BRIEF —
Output the first line of the listing and each line after it, up to and including the line that contains "R = math.radians", exactly as written, minus the pictures.

DATASET CONTENT —
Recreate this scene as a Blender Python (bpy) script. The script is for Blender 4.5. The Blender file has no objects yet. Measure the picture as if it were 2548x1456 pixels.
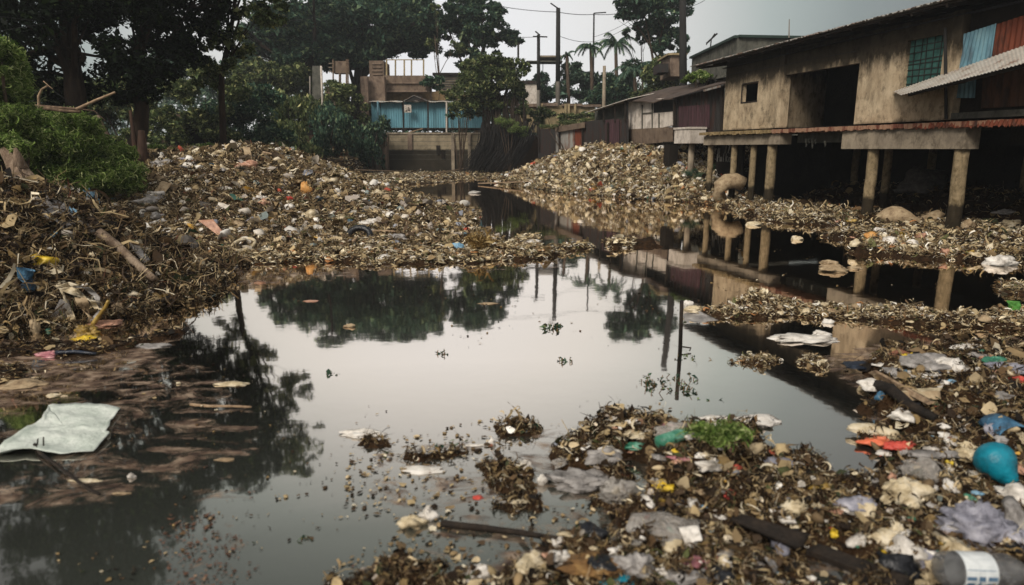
import bpy, math, random
import numpy as np
from mathutils import Vector, Matrix, noise as mnoise

random.seed(7)
rng = np.random.default_rng(11)
SC = bpy.context.scene
COL = SC.collection
R = math.radians

# ------------------------------------------------------------------ camera
TILT, FOC, EYE = R(11.9), 1700.0, 2.0
CT, ST = math.cos(TILT), math.sin(TILT)
cam_data = bpy.data.cameras.new("camera")
cam = bpy.data.objects.new("camera", cam_data); COL.objects.link(cam)
cam.location = (0, 0, EYE)
cam.rotation_euler = (math.pi / 2 - TILT, 0, 0)
cam_data.sensor_width = 36.0
cam_data.lens = 36.0 * FOC / 2548.0
cam_data.clip_start, cam_data.clip_end = 0.05, 2000.0
cam_data.dof.use_dof = True
cam_data.dof.focus_distance = 16.0
cam_data.dof.aperture_fstop = 1.5
SC.camera = cam

# ------------------------------------------------------------------ sun, sky, exposure
SUN_EL, SUN_AZ = R(38), R(215)      # azimuth clockwise from +Y: behind the camera, to the left
sd = bpy.data.lights.new("sun", "SUN"); so = bpy.data.objects.new("sun", sd); COL.objects.link(so)
sd.energy = 2.0; sd.angle = R(22); sd.color = (1.0, 0.93, 0.83)
sv = Vector((math.sin(SUN_AZ) * math.cos(SUN_EL), math.cos(SUN_AZ) * math.cos(SUN_EL), math.sin(SUN_EL)))
so.rotation_euler = (-sv).to_track_quat('-Z', 'Y').to_euler()

world = bpy.data.worlds.new("World"); SC.world = world
world.use_nodes = True
wn, wl = world.node_tree.nodes, world.node_tree.links
wn.clear()
w_out = wn.new("ShaderNodeOutputWorld"); w_bg = wn.new("ShaderNodeBackground")
w_sky = wn.new("ShaderNodeTexSky"); w_sky.sky_type = 'NISHITA'; w_sky.sun_disc = False
w_sky.sun_elevation = SUN_EL; w_sky.sun_rotation = SUN_AZ; w_sky.dust_density = 4.0; w_sky.air_density = 1.5
w_hsv = wn.new("ShaderNodeHueSaturation"); w_hsv.inputs["Saturation"].default_value = 0.3
w_tc = wn.new("ShaderNodeTexCoord")
w_dot = wn.new("ShaderNodeVectorMath"); w_dot.operation = 'DOT_PRODUCT'
bd = Vector((-0.10, 1.0, 0.12)).normalized(); w_dot.inputs[1].default_value = bd
w_ramp = wn.new("ShaderNodeValToRGB")               # brightness of the cloud cover around its thin, bright patch
cr = w_ramp.color_ramp
cr.elements[0].position = 0.0; cr.elements[0].color = (0.42, 0.41, 0.40, 1)
cr.elements[1].position = 1.0; cr.elements[1].color = (0.68, 0.68, 0.695, 1)
for p_, c_ in ((0.60, (0.11, 0.115, 0.12)), (0.78, (0.115, 0.122, 0.128)), (0.86, (0.185, 0.215, 0.214)),
               (0.905, (0.30, 0.34, 0.33)), (0.94, (0.48, 0.49, 0.48)), (0.97, (0.60, 0.595, 0.585))):
    e_ = cr.elements.new(p_); e_.color = (*c_, 1)
w_noi = wn.new("ShaderNodeTexNoise"); w_noi.inputs["Scale"].default_value = 1.6; w_noi.inputs["Detail"].default_value = 3
w_mr = wn.new("ShaderNodeMapRange"); w_mr.inputs["To Min"].default_value = 0.86; w_mr.inputs["To Max"].default_value = 1.12
w_mul = wn.new("ShaderNodeVectorMath"); w_mul.operation = 'SCALE'
w_up = wn.new("ShaderNodeVectorMath"); w_up.operation = 'SCALE'; w_up.inputs["Scale"].default_value = 10.0
w_mix = wn.new("ShaderNodeMix"); w_mix.data_type = 'RGBA'; w_mix.inputs[0].default_value = 0.93
wl.new(w_tc.outputs["Generated"], w_dot.inputs[0]); wl.new(w_dot.outputs["Value"], w_ramp.inputs[0])
wl.new(w_tc.outputs["Generated"], w_noi.inputs["Vector"]); wl.new(w_noi.outputs["Fac"], w_mr.inputs[0])
wl.new(w_ramp.outputs["Color"], w_mul.inputs[0]); wl.new(w_mr.outputs[0], w_mul.inputs["Scale"])
wl.new(w_mul.outputs[0], w_up.inputs[0])
wl.new(w_sky.outputs[0], w_hsv.inputs["Color"]); wl.new(w_hsv.outputs[0], w_mix.inputs[6]); wl.new(w_up.outputs[0], w_mix.inputs[7])
wl.new(w_mix.outputs[2], w_bg.inputs["Color"]); w_bg.inputs["Strength"].default_value = 0.1
wl.new(w_bg.outputs[0], w_out.inputs[0])

SC.view_settings.view_transform = 'Standard'
SC.view_settings.look = 'None'
SC.view_settings.exposure = 0.5
SC.view_settings.gamma = 1.0
SC.cycles.max_bounces = 6
SC.cycles.transparent_max_bounces = 12
SC.cycles.caustics_reflective = False
SC.cycles.caustics_refractive = False

# ------------------------------------------------------------------ measuring helpers
def ray(px, py):
    v = 728.0 - py
    return np.array([px - 1274.0, FOC * CT + v * ST, -FOC * ST + v * CT])
def at(px, py, Y):
    """the point at distance Y along the view axis of the ground plan"""
    d = ray(px, py); k = Y / d[1]
    return (d[0] * k, Y, EYE + d[2] * k)
def onplane(px, py, z=0.0):
    d = ray(px, py); k = (z - EYE) / d[2]
    return (d[0] * k, d[1] * k)

def smooth(t):
    t = np.clip(t, 0, 1); return t * t * (3 - 2 * t)
_tab = rng.random((256, 256))
def vnoise(x, y, s, seed=0):
    x = np.asarray(x, float) / s + seed * 17.31; y = np.asarray(y, float) / s + seed * 5.77
    xi = np.floor(x).astype(int); yi = np.floor(y).astype(int)
    fx = x - xi; fy = y - yi; fx = fx * fx * (3 - 2 * fx); fy = fy * fy * (3 - 2 * fy)
    a = _tab[xi & 255, yi & 255]; b = _tab[(xi + 1) & 255, yi & 255]
    c = _tab[xi & 255, (yi + 1) & 255]; d = _tab[(xi + 1) & 255, (yi + 1) & 255]
    return (a * (1 - fx) + b * fx) * (1 - fy) + (c * (1 - fx) + d * fx) * fy
def fbm(x, y, s, o=4, seed=0):
    v = 0; a = 0.5; t = 0
    for i in range(o):
        v = v + a * vnoise(x, y, s / 2 ** i, seed + i); t += a; a *= 0.55
    return v / t * 2 - 1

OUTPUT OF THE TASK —
Recreate this scene as a Blender Python (bpy) script. The script is for Blender 4.5. The Blender file has no objects yet. Measure the picture as if it were 2548x1456 pixels.
import bpy, math, random
import numpy as np
from mathutils import Vector, Matrix, noise as mnoise

random.seed(7)
rng = np.random.default_rng(11)
SC = bpy.context.scene
COL = SC.collection
R = math.radians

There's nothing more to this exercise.